No one brought paper plates.
No one brought tongs to barbecue.
No one brought paper towels.
JB blamed it all on the fact that for the first time, he hadn't made a list (he never put these things on his stupid list and, besides, when he makes a list, he always forgets to put something on the list anyway, rendering the list useless).
However (and everyone else may disagree, I'll admit):
I had a wonderful, relaxing time. We had a nice, secluded spot next to a brook. I could sit on a rock and put my feet in the water. It wasn't too hot or too cold.
All the other stuff?
We made do.
Note the dishes made from aluminum foil, the knife doubling as "tongs" and our site-side cleaning system (actually, we only washed our hands in the stream).
The food was great.
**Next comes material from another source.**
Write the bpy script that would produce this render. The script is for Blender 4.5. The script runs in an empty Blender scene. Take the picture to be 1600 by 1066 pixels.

It was a beautiful day. But, more importantly...
...Zsa Zsa was happy.
5 comments:
There was no salt.
Beyond all else... The worst of it all, was no salt.
You'll also notice... I forgot the assorted wipes and rolls of paper towels this time as well.
No salt.
I will spare you the obvious little white dog joke...
ZSA! Pretty Zsa!
Where's my dude Salt? : )
Salt is alive and well and barking non-stop in the backyard. It seems he doesn't like flying birds; they're okay in the trees and they're okay on the ground. But flying through the air is some sort of breach of terrier etiquette.
If he came along... especially w. that Poode, there'd could have been two terriers flying through the air! We'd have such a good time!